I Downunders, specialmente quelli che vivono in una grande metropoli come Sydney smaniano in modo maniacale per il brunch domenicale. Ho fatto pure la rima. Lavorando in un bar tutti i giorni a tempo pieno, mi sono resa conto che durante la settimana la colazione viene lasciata un po’ perdere, e si riduce ad un caffe preso take away al bar di fiducia e a volte ammazzato con un dolcetto: ciambella, beagle con philadelphia, muffin, cupcake, toast burro e marmellata o meglio burro e vegemite. Questo riesce a sostenerli in una mattinata di ufficio fino al pranzo, sempre take away, di pasta, panino, insalata o minestra. La cena poi è un tripudio di nazionalità, sia a domicilio che consumata direttamente al ristorante si concedono di sedersi e mangiare un pasto come Dio comanda. O per meglio dire come l’Italia comanda: seduti, insieme, a chiacchera.
Questa formula purtroppo quaggiù è applicabile solo il fine settimana quando svegliandosi a giornata iniziata, e aggiungerei ormai quasi finita, si prende armi e bagagli, progenie e cani vari, computer e appunti da rivedere oppure un paio di amici che la settimana lavorativa ci ha fatto sentire lontani e si parte in direzione della Pappa, con la maiuscola.
Sydney, come ho già largamente chiarito, pullula di posti dove rifarsi il palato, ma i cafè o bar come li si vuole chiamare sono quelli che in assoluto fanno milioni di dollari ogni weekend. I Sydneysiders ormai fanno quasi a gara a provarne uno nuovo ogni volta, a scovare i nuovi underground cafè, con i loro menu particolari, le pareti coperte di libri di seconda mano, e dipinti di qualche artista australiano sconosciuto ai più, o i grandi ed ecologici bar con fattoria annessa che crescono e coltivano tutto ma proprio tutto quello che ti finisce nel piatto e ne vanno così fieri che non te lo sto nemmeno a scrivere quanto.
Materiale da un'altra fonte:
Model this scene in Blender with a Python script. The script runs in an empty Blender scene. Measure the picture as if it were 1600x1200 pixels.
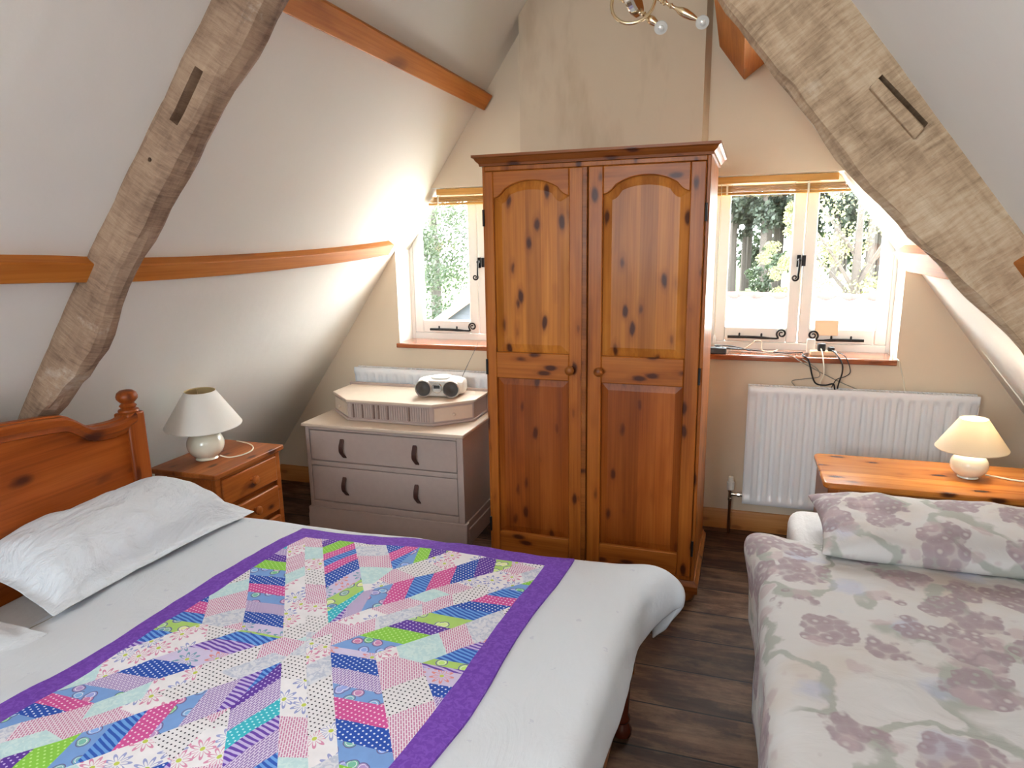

Il menu alla fine non varia più di tanto, dal rustico al sofisticato i piatti sono sempre i soliti venti. Dalla saziante “big brekie” di uova, pane, bacon, funghi, avocado e spinaci agli amorevoli pancake con banana, frutti di bosco e miele, dal salutare muesli yogurt e frutta fresca al cheescake di cioccolato, dal beagle con burro e marmellata a quello “truccato” e salato, con salmone, insalata e formaggio fresco, insomma qualunque sia la taglia del tuo stomaco o la marca della tua lingua un piatto capace di tirare avanti la conversazione o finire il tema da consegnare lunedì lo trovi di sicuro e spesso trovi anche nuovi amici che ti attaccano bottone dicendoti che se al posto del burro, sul beagle ci metti la ricotta è la fine del mondo. Parola di papà Aussie in semi pigiama con bimba in braccio, spalmata di ricotta da capo a piedi. La fine del mondo.